Skywatchers can enjoy about 20 decent meteor showers every year. In April, the stage is set for the Lyrid shower, named becuase the meteors all seem to come from the constellation of Lyra. Overnight between 21st and 22nd April we can expect to see the peak of the shower’s activity even though meteors from this shower can be seen between 16th and 25th of the month. There are many things that affect the visibility of a shower though so what prospects are there for this springtime favourite.

Like nearly every other meteor shower, we see them when the Earth sweeps up the debris of a comet as it ploughs through its orbit. As the tiny pieces of dust and rock get swept up by the Earth like a giant hoover, they plummet through the atmosphere, often at speeds in excess of 50 km per second. As they fall they crash into atmos of gas high up in the atmosphere which heat up and dislodge material from the meteor in a process known as ablation. This material and the atoms of are broken up into charged particles that give off light revealing the characteristic shooting star. Most meteors will get destroyed high up in the atmosphere, any remains gently floating down to Earth as meteoric dust. Surprisingly perhaps a conservative estimate of 40 tonnes reach the Earth every day, that is almost 15,000 tonnes every year! Any meteorites that survive their ‘fiery’ journey and land on the surface are called meteorites.

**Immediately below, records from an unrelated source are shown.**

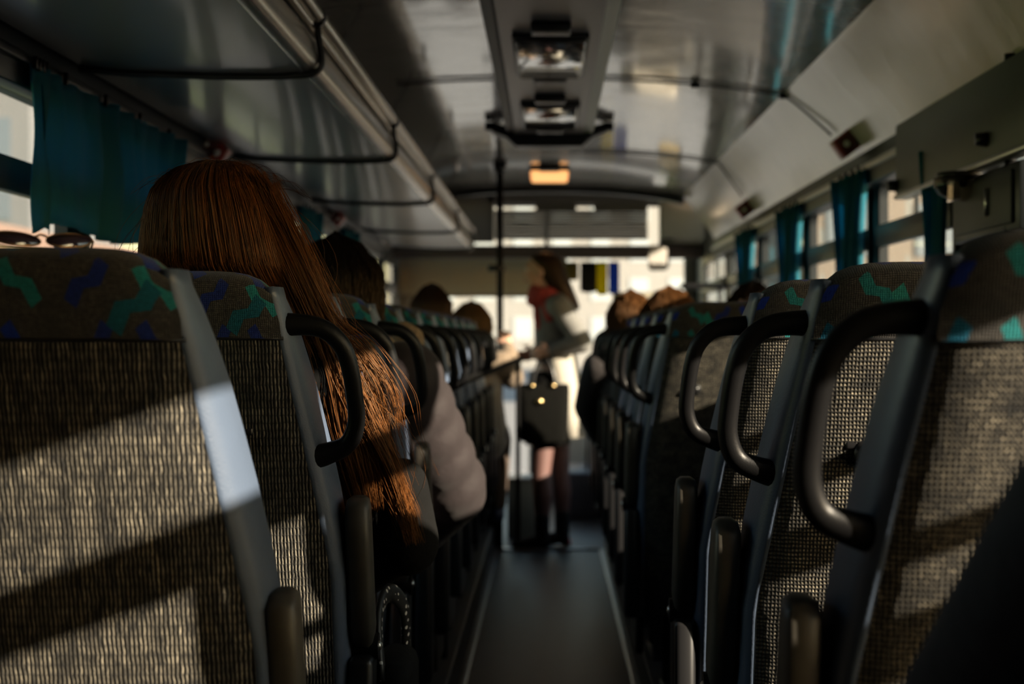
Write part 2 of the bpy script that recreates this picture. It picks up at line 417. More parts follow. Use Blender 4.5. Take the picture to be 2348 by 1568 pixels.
curtain(-1, 9.6, 10.1, 1.0, 1.85, 5, .03, 'farthest gathered teal curtain on the left wall', pinch=.3)
curtain(1, 6.22, 6.74, 1.0, 1.85, 6, .028, 'gathered teal and blue curtain beside the near red hammer box', pinch=.25)
curtain(1, 7.80, 8.38, 1.0, 1.85, 6, .028, 'gathered teal curtain between the second and third right windows', pinch=.25)
curtain(1, 9.60, 10.2, 1.0, 1.85, 6, .028, 'gathered teal curtain below the far red hammer box', pinch=.25)
curtain(1, 4.92, 5.16, 1.0, 1.80, 3, .022, 'narrow dark teal curtain next to the middle doorway', pinch=.2)
curtain(1, 1.50, 1.84, 1.60, 1.85, 4, .022, 'unseen short teal curtain added at the rear right window to shade the second left seat')  # out of view, added to keep sun off the second left seat back

# luggage rack on the left -------------------------------------------
rk = empty('luggage_rack', (-WX, 0, 1.92), 'long grey overhead luggage rack running along the left side', 'luggage rack')
RY0, RY1 = -1.5, 12.95
under = [(-1.158, 1.925), (-1.12, 1.905), (-1.02, 1.893), (-.90, 1.888), (-.78, 1.884), (-.66, 1.884), (-.585, 1.888)]
lip = [(-.585, 1.888), (-.572, 1.889), (-.560, 1.894), (-.552, 1.903), (-.549, 1.915), (-.556, 1.955), (-.566, 1.975)]
def rel_to(o, b): bmesh.ops.translate(b.bm, verts=b.bm.verts, vec=-Vector(o.location))
b = MB(); ys = [RY0, 2, 4, 6, 8, 10, 12, 12.6, 12.85, RY1]
def rr(prf, y, th):
    k = 0 if y < 12.7 else (.01 if y < 12.9 else .04)
    return [(x-k*.4, y, z+k*.6) for x, z in prf]+[(x+.0, y, z+th) for x, z in reversed(prf)]
b.loft([rr(under, y, .016) for y in ys]); rel_to(rk, b); b.build('rack_panel', M_rack, rk, smooth='auto')
b = MB(); b.loft([[(x, y, z) for x, z in lip]+[(x-.012, y, z+.004) for x, z in reversed(lip)] for y in ys]); rel_to(rk, b)
b.build('rack_lip', M_rail, rk, smooth='auto')
b = MB(); b.tube([(-.553, RY0, 2.024), (-.553, 12.9, 2.024)], .019, 16); rel_to(rk, b); b.build('grab_rail', M_rail, rk)
b = MB(); b.tube([(-.569, RY0, 2.004), (-.569, 12.9, 2.004)], .012, 12); rel_to(rk, b); b.build('grab_rail', M_rail, rk)
for y in (1.9, 4.17, 6.22, 8.25, 10.55, 12.6):
    b = MB(); pts = [(x+.0, y, z-.007) for x, z in under[1:]]+[(-.560, y, 1.886), (-.542, y, 1.905), (-.546, y, 1.95), (-.553, y, 2.0)]
    b.tube([Vector(p) for p in pts], .008, 8, smooth_pts=3); rel_to(rk, b); b.build('strap', M_rubber, rk)
    b = MB(); b.tube([(-.556, y-.012, 2.021), (-.556, y+.012, 2.021)], .026, 14); rel_to(rk, b); b.build('rail_ring', M_black, rk)
    b = MB(); b.tube([Vector(p) for p in ((-.60, y, 1.99), (-.66, y, 2.10), (-.74, y, 2.18), (-.86, y, 2.20))], .010, 8, smooth_pts=4); rel_to(rk, b); b.build('bracket', M_black, rk)
# dark netting board at the back of the rack
b = MB(); b.box((-.86, RY0, 2.19), (-.80, 11.9, 2.235), .008); rel_to(rk, b); b.build('rack_hanger', M_wall, rk)
# ceiling console, lamps, arch, cable ---------------------------------
cs = empty('ceiling_console', (0, 5, 2.235), 'long grey ceiling console down the middle of the roof', 'console')
cz = 2.212
b = MB(); pr = [(-.195, 2.285), (-.178, 2.235), (-.155, cz), (.165, cz), (.188, 2.235), (.205, 2.285)]
b.loft([[(x, y, z) for x, z in pr] for y in (YB+.1, 2, 4, 6, 8.25)]); rel_to(cs, b); b.build('console_body', M_cons, cs, smooth='auto')
b = MB(); b.box((-.200, YB+.1, 2.222), (-.150, 8.25, 2.262), .006); rel_to(cs, b); b.build('dark_channel', mat('dark channel', (.05, .045, .04), .5), cs)
tag(cs.children[-1], 'dark brown channel along the left edge of the console')
b = MB(); b.box((.150, YB+.1, 2.215), (.212, 8.25, 2.255), .006); rel_to(cs, b); b.build('green_channel', mat('pale green strip', (.20, .25, .15), .35), cs)
tag(cs.children[-1], 'pale green strip along the right edge of the console')
for k, (y0, y1, on, lb) in enumerate(((5.50, 6.30, 0, 'near glossy rectangular ceiling lamp in the console, unlit and mirroring the cabin'),
                                      (7.10, 7.86, 0, 'second glossy rectangular ceiling lamp, just behind the dark crossbar'),
                                      (10.6, 11.3, 1, 'lit warm orange ceiling lamp ahead of the dark crossbar'))):
    t = empty('ceiling_lamp', (0.008, (y0+y1)/2, cz if not on else 2.275), lb, 'lamp', 'lamps along the ceiling')
    ly = (y1-y0)/2; b = MB(); b.box((-.124, -ly, -.016), (.124, ly, .0), .006); b.build('lamp_housing', M_black if not on else M_cons, t, smooth='auto')
    b = MB(); b.box((-.114, -ly+.012, -.030), (.114, ly-.012, -.014), .010, 3); b.build('diffuser', M_lampon if on else M_lampoff, t, smooth='auto')
    for dy in ((-ly-.16, ly+.09) if not on else (-ly-.1,)):
        b = MB(); b.box((-.062, dy-.06, -.030), (.062, dy+.05, .0), .008)
        b.build('vent', M_black, t)
t = empty('ceiling_crossbar', (0, 8.36, 2.2), 'wide dark crossbar closing the front end of the ceiling console', 'bracket')
b = MB(); b.loft([[(x, y, z) for x, z in ((-.27, .07), (-.27, .025), (-.20, .0), (-.15, -.045), (.16, -.045), (.21, .0), (.28, .025), (.28, .07), (.2, .05), (-.19, .05))] for y in (-.09, .06)])
b.build('bar', M_black, t, smooth='auto', bevel=.008)
b = MB(); b.box((-.30, -.1, .03), (-.25, -.02, .07), .006); b.box((.26, -.1, .03), (.31, -.02, .07), .006); b.build('bar_end', M_frame, t)
# front arch
b = MB(); ap = full; lo = [(x, z-.04-.02*abs(x)**3) for x, z in full]
b.loft([[(x, y, z) for x, z in ap]+[(x, y, z) for x, z in reversed(lo)] for y in (11.96, 12.1)])
structure(b.build('trim_10', M_head, smooth='auto'))
# cable across the ceiling to the hammer box
def cable(y, x0, pts, lb, cen):
    b = MB(); b.tube([Vector(p) for p in pts], .005, 8, smooth_pts=5)
    t = b.build('ceiling_cable', M_rubber); tag(t, lb, 'cable'); return t
yc_ = 6.9
def cz_at(x):
    x = abs(x)
    for (a, za), (b_, zb) in zip(prof, prof[1:]):
        if x <= b_: return za+(zb-za)*(x-a)/(b_-a)
    return 2.216
pts = [(x, yc_, cz_at(x)-.008) for x in (.215, .35, .5, .65, .8, .92)]+[(.955, yc_-.05, 2.18), (1.01, yc_-.15, 2.11), (1.075, yc_-.27, 2.02)]
cable(0, 0, pts, 'thin dark cable running from the console across the ceiling to the near red hammer box', 0)
pts = [(x, yc_, cz_at(x)-.008) for x in (-.215, -.35, -.5, -.60)]
cable(0, 0, pts, 'short dark cable on the ceiling between the console and the luggage rack', 0)
pts = [(x, 9.6, cz_at(x)-.008) for x in (.12, .4, .6, .8, .92)]+[(.955, 9.6, 2.18), (1.02, 9.6, 2.09), (1.07, 9.65, 2.03)]
cable(0, 0, pts, 'far dark cable following the ceiling curve to the far red hammer box', 0)
for i, (x, lb) in enumerate(((.58, 'small dark cable clip in the middle of the right ceiling'), (.93, 'small dark cable clip where the ceiling meets the cove'))):
    b = MB(); b.box((x-.018, yc_-.016, cz_at(x)-.022), (x+.018, yc_+.016, cz_at(x)-.001), .004); tag(b.build('cable_clip', M_black), lb, 'clip', 'clips on the ceiling cable')

def hammer(x, y, z, rz, lb, sgn=1, sc=1.0):
    t = empty('hammer_box', (x, y, z), lb, 'hammer box', 'red emergency hammer boxes'); t.rotation_euler = (0, R(-38)*sgn, 0); t.scale = (sc,)*3
    b = MB(); b.box((-.055, -.05, -.040), (.065, .05, .040), .008); b.build('box_body', M_red, t, smooth='auto')
    b = MB(); b.box((-.045, -.054, -.032), (.02, -.048, .032), .002); b.build('front_plate', mat('brown red plate', (.09, .014, .01), .4), t)
    b = MB(); b.ball((.035, -.052, .0), (.014, .006, .016)); b.ball((-.02, -.056, 0), (.012, .005, .012)); b.build('hammer_tip', M_white, t)
hammer(1.105, 6.42, 1.97, 0, 'near red emergency hammer box where the cable ends on the right cove')
hammer(1.10, 9.7, 1.965, 0, 'far red emergency hammer box on the right cove')
hammer(-1.125, 5.85, 1.885, 0, 'near red emergency hammer box above the left windows', -1, .8)
hammer(-1.125, 9.2, 1.885, 0, 'far red emergency hammer box above the left windows', -1, .8)

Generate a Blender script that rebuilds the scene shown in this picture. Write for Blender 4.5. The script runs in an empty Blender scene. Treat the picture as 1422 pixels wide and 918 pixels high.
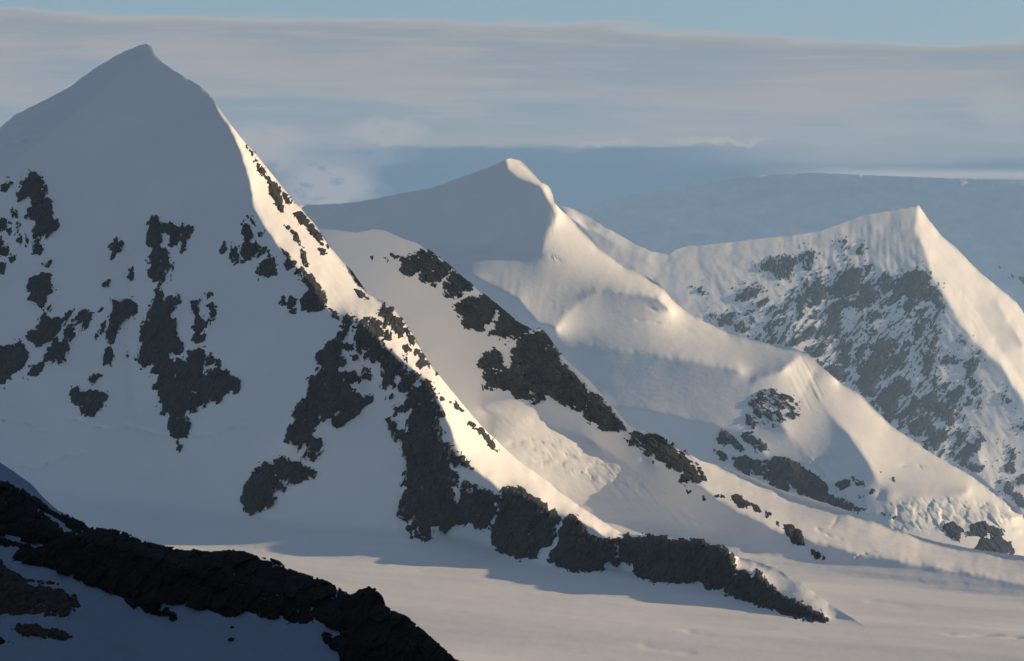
import bpy, math
import numpy as np
from mathutils import Vector

# ------------------------------------------------------------------ camera model
W0, H0 = 1422.0, 918.0
F = 5059.0                       # focal length in photograph pixels
CX, CY = 711.0, 459.0
scene = bpy.context.scene
col = scene.collection
np.random.seed(3)

SUN_EL = math.radians(12.0)
SUN_AZ = math.radians(11.0)       # degrees beyond "straight to the right"
SUN = Vector((math.cos(SUN_EL)*math.cos(SUN_AZ), math.cos(SUN_EL)*math.sin(SUN_AZ), math.sin(SUN_EL)))

# ------------------------------------------------------------------ noise
def _hash(ix, iy, seed):
    h = (ix.astype(np.int64)*374761393 + iy.astype(np.int64)*668265263 + seed*1442695041) & 0x7fffffff
    h = ((h ^ (h >> 13))*1274126177) & 0x7fffffff
    h = ((h ^ (h >> 16))*668265263) & 0x7fffffff
    return h ^ (h >> 15)

def perlin(x, y, seed=0):
    x = np.asarray(x, float); y = np.asarray(y, float)
    ix = np.floor(x); iy = np.floor(y); fx = x-ix; fy = y-iy
    u = fx*fx*fx*(fx*(fx*6-15)+10); v = fy*fy*fy*(fy*(fy*6-15)+10)
    def g(dx, dy):
        a = (_hash(ix+dx, iy+dy, seed) & 1023)*(2*np.pi/1024)
        return np.cos(a)*(fx-dx)+np.sin(a)*(fy-dy)
    a = g(0, 0)*(1-u)+g(1, 0)*u
    b = g(0, 1)*(1-u)+g(1, 1)*u
    return (a*(1-v)+b*v)*1.5

def fbm(x, y, seed=0, octv=4, gain=.5):
    s = 0; a = 1; f = 1
    for i in range(octv):
        s = s+a*perlin(x*f, y*f, seed+i*17); a *= gain; f *= 2.03
    return s

def ridged(x, y, seed=0, octv=4):
    s = 0; a = 1; f = 1
    for i in range(octv):
        s = s+a*(1-2*np.abs(perlin(x*f, y*f, seed+i*13))); a *= .5; f *= 2.1
    return s

def blocks(a, b, seed=0, tilt=1.3):
    """tilted flat facets: value per facet, and 0 at its edges"""
    a = np.asarray(a, float); b = np.asarray(b, float)
    ix = np.floor(a); iy = np.floor(b); f1 = np.full(a.shape, 9.); f2 = f1.copy(); val = np.zeros(a.shape)
    for dx in (-1, 0, 1):
        for dy in (-1, 0, 1):
            h = _hash(ix+dx, iy+dy, seed); ox = ix+dx+(h & 255)/256.-a; oy = iy+dy+((h >> 8) & 255)/256.-b
            d = np.hypot(ox, oy); nr = d < f1
            v = ((h >> 16) & 255)/256.-.5+tilt*(((h >> 4) & 255)/256.-.5)*ox+tilt*(((h >> 12) & 255)/256.-.5)*oy
            f2 = np.minimum(f2, np.maximum(f1, d)); val = np.where(nr, v, val); f1 = np.minimum(f1, d)
    return val, f2-f1

def rot(px, py, deg):
    c, s = math.cos(math.radians(deg)), math.sin(math.radians(deg))
    return px*c+py*s, -px*s+py*c

def sstep(a, b, x):
    t = np.clip((x-a)/(b-a), 0, 1)
    return t*t*(3-2*t)

# ------------------------------------------------------------------ tracing helpers
def z3(ox, oy, pts): return [(ox+x/3.0, oy+y/3.0) for x, y in pts]
def z45(ox, oy, pts): return [(ox+x/4.5, oy+y/4.5) for x, y in pts]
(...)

As the Earth travels through the debris field, all the individual meteors from a particular shower will hit the Earth in parallel paths which will mean the meteors seem to come from one point in the sky, known as the radiant. The location of the radiant is the origin of the name of the shower so meteors from the Lyrid shower seem to come from the constellation of Lyra. Potential meteor activity is defined using a term known as the zenithal hourly rate which explains how many meteors would be seen if the radiant were directly over head. This is rarely the case though and the presence this year of a nearly full Moon will mean the usual forecast for the Lyrids will be lower, around 10-20 per hour.

The best time to see meteors is in the early hours of the morning as you will then be on the forward facing side of the Earth. The ideal time to watch a meteor shower then is when the radiant is high in the sky at this point. Obviously it is down to simple luck whether you live in the ideal location for these two factors to co-incide. To maximise your chances, get out in the early hours of 22nd April and look just after the moon has set and before the sun rises. Wrap up warm, lie back in a comfortable chair and keep your fingers crossed. Good luck.